In answer to your question, round about sometime the 1980's when pocket clips, and one-hand opening became voge, the "reinvention" of the linerlock, and a bunch of mall ninja and wannabees decided they wanted one (illsuited) blade for everything in a boxy knife with sharp corners and too thin a handle to get a comfortable grip, who bought into the marketing hype/lie that a knife wasn't "safe to use" unless it had a locking blade.

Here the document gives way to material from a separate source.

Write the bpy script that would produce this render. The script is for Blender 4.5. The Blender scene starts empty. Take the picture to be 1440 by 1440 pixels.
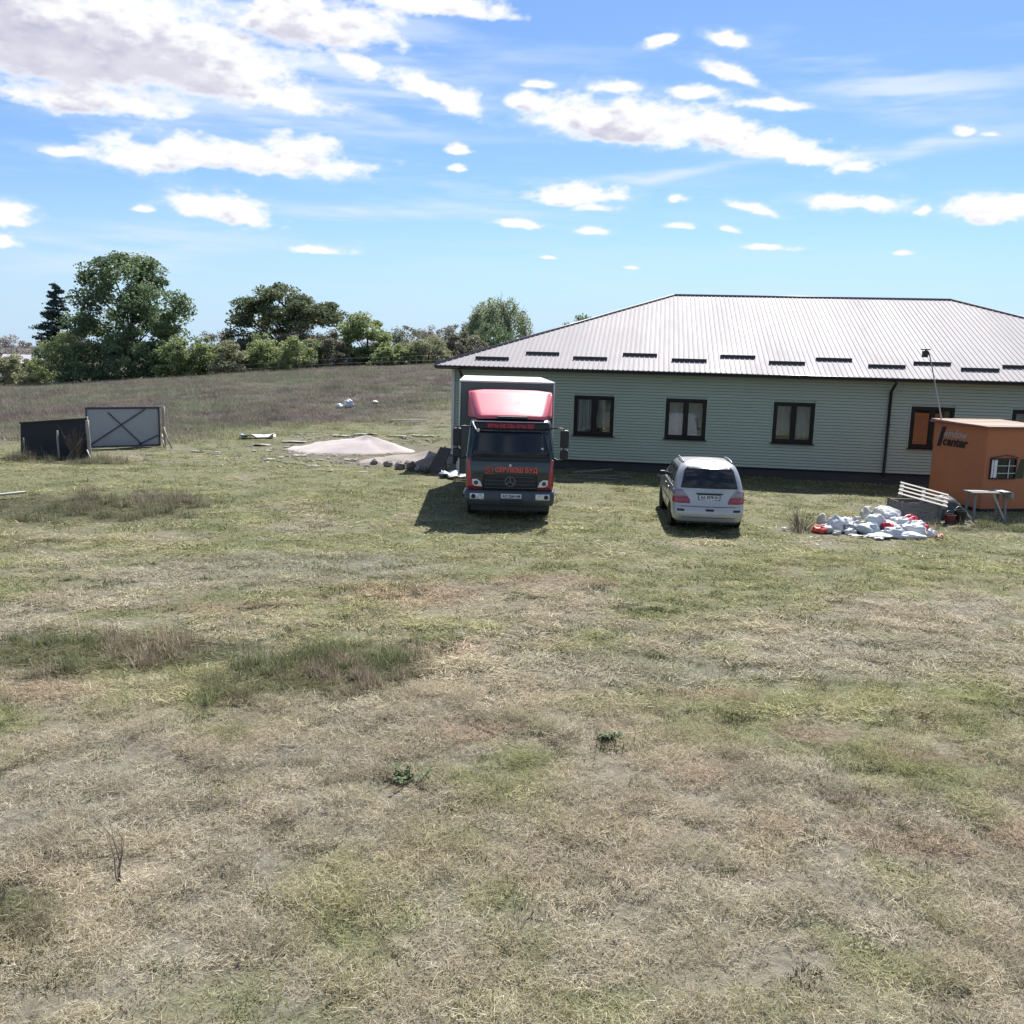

I don’t disagree. But, I’ll add that it was around the same time that many of those older classic family heirlooms started to self-destruct and gas out from celluloid decomposition. No surprise that many would turn to stainless steels blades and handles and later titanium frames.

n2s
 
I never knew they were "traditional" until I started checking out Blade Forum and found that's how they were "categorized". I figured it was mainly to differentiate from "tacticool" ... which should be a subforum title by the way. Before that, I just called them what they were, slip joints, lockbacks etc. In my mind, "tacticool" needed specific designation ... not traditional, which has been around forever and still is. But tacticool seems to have taken over in the mainstream. For example, on "my" firearms forum, if it isn't "tacticool", no one seems interested. If there is a continued rise in popularity of tacticool ... "traditional" may be changed to "historical" ... or something or other.
 
I never knew they were "traditional" until I started checking out Blade Forum and found that's how they were "categorized". I figured it was mainly to differentiate from "tacticool" ... which should be a subforum title by the way. Before that, I just called them what they were, slip joints, lockbacks etc. In my mind, "tacticool" needed specific designation ... not traditional, which has been around forever and still is. But tacticool seems to have taken over in the mainstream. For example, on "my" firearms forum, if it isn't "tacticool", no one seems interested. If there is a continued rise in popularity of tacticool ... "traditional" may be changed to "historical" ... or something or other.
Remember when the stuff we like and are accustomed to wasn’t seen as just for old farts?
Remember when policemen didn’t look like kids to us?